## TASK STATEMENT
Leaving out every picture, retype the lines below from the top through the one that contains "return root".

## SOURCE EXCERPT
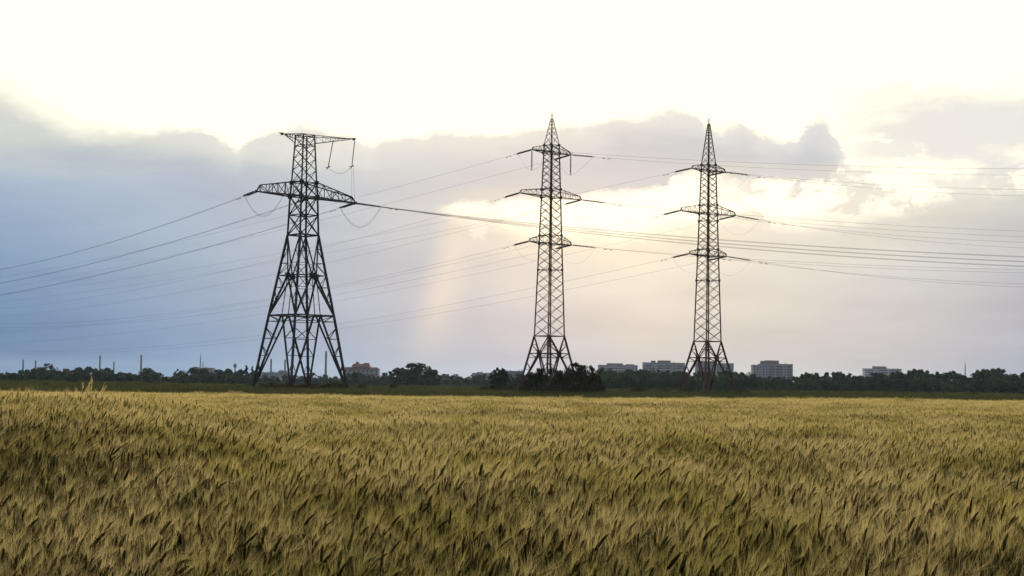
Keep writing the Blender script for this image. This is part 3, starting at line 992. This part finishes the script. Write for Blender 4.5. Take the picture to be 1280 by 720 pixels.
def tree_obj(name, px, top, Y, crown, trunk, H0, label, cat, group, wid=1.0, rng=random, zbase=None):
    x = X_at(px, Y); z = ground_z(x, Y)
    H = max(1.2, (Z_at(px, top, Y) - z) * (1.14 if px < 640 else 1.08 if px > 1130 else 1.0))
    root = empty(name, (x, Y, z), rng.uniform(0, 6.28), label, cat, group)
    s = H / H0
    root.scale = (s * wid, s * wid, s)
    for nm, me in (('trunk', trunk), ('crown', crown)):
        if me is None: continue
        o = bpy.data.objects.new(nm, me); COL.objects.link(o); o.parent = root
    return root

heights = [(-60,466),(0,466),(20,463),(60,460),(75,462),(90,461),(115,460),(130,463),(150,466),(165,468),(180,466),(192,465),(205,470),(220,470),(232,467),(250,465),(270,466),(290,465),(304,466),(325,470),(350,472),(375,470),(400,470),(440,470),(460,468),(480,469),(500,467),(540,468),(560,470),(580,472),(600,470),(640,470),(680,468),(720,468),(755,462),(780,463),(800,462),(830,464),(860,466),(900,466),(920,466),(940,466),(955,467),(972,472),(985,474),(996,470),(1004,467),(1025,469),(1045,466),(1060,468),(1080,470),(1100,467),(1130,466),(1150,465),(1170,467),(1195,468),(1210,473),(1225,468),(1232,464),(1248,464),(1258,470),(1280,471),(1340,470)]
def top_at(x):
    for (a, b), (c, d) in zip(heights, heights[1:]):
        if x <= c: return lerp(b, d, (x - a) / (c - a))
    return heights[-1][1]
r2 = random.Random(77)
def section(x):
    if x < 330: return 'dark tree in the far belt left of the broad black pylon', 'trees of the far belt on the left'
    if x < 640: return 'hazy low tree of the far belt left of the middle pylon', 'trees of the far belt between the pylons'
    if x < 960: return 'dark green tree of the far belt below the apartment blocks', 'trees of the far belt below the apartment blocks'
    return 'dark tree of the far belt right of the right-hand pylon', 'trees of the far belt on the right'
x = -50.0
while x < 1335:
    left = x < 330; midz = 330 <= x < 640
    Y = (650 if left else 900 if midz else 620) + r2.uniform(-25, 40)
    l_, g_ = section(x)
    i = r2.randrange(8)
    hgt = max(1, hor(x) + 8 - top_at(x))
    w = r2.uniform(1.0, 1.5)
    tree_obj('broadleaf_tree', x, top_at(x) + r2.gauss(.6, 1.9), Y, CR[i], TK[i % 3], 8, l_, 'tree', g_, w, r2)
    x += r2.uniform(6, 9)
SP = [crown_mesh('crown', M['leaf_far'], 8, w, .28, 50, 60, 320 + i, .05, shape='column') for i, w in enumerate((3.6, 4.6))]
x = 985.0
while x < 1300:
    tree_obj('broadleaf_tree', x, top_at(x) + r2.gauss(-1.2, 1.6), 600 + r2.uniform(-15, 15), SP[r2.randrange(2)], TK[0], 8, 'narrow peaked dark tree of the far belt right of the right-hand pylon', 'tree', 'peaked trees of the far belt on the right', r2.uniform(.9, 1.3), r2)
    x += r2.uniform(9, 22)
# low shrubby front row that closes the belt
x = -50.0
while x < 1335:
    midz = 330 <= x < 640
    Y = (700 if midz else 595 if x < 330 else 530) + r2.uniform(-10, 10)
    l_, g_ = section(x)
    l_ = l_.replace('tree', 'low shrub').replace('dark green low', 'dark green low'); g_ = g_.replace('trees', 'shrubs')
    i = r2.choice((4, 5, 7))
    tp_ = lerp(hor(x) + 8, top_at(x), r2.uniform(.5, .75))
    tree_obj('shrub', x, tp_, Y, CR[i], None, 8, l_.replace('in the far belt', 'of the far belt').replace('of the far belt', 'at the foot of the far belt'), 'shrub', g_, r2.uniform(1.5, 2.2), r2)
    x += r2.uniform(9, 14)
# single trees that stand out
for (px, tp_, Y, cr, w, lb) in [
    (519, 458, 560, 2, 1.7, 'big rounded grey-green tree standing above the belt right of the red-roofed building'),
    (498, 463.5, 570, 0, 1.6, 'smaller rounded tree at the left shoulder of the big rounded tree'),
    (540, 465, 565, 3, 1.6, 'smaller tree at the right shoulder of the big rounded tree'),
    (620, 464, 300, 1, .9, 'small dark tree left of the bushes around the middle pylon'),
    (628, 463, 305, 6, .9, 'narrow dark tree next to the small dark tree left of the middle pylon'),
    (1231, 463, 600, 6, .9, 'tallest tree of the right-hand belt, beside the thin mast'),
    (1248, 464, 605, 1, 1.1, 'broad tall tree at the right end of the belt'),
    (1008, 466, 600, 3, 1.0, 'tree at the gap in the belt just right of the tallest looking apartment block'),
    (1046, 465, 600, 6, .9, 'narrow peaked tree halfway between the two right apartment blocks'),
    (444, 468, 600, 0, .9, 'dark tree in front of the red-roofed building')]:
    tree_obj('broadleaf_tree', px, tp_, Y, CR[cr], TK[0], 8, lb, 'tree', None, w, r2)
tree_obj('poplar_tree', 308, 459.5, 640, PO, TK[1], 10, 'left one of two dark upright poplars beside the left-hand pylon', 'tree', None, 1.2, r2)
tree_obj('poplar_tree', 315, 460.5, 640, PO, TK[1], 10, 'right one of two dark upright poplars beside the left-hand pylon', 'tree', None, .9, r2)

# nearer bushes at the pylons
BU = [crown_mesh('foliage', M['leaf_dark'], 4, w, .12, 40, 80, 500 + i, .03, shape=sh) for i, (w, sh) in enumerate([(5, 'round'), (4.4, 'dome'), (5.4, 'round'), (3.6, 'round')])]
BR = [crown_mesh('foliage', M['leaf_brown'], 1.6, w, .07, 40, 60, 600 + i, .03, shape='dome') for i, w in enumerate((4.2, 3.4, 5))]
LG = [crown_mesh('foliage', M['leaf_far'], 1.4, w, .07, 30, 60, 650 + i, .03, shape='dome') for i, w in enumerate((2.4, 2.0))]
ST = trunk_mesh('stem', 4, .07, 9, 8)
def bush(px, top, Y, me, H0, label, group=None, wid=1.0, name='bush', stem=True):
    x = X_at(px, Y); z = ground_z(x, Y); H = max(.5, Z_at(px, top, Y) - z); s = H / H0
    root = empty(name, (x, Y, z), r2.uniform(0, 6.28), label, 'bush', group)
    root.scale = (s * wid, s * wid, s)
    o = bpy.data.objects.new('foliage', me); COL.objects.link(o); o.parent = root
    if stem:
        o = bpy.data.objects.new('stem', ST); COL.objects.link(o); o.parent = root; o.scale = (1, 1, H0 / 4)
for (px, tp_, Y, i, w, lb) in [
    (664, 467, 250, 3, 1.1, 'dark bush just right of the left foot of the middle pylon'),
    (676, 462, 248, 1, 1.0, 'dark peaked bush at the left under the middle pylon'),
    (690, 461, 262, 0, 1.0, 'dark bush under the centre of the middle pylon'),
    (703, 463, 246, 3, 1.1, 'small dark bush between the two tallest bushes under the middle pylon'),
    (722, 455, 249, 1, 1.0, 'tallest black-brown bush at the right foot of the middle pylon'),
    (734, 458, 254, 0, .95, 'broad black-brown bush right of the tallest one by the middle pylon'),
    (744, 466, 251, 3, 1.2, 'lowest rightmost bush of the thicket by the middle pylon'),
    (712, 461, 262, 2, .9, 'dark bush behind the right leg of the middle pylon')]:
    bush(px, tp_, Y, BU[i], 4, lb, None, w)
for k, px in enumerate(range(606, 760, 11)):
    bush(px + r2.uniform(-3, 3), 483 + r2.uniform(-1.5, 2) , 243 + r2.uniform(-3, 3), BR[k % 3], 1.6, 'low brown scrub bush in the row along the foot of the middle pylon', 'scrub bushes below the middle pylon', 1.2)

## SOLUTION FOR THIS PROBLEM
Keep writing the Blender script for this image. This is part 3, starting at line 992. This part finishes the script. Write for Blender 4.5. Take the picture to be 1280 by 720 pixels.
def tree_obj(name, px, top, Y, crown, trunk, H0, label, cat, group, wid=1.0, rng=random, zbase=None):
    x = X_at(px, Y); z = ground_z(x, Y)
    H = max(1.2, (Z_at(px, top, Y) - z) * (1.14 if px < 640 else 1.08 if px > 1130 else 1.0))
    root = empty(name, (x, Y, z), rng.uniform(0, 6.28), label, cat, group)
    s = H / H0
    root.scale = (s * wid, s * wid, s)
    for nm, me in (('trunk', trunk), ('crown', crown)):
        if me is None: continue
        o = bpy.data.objects.new(nm, me); COL.objects.link(o); o.parent = root
    return root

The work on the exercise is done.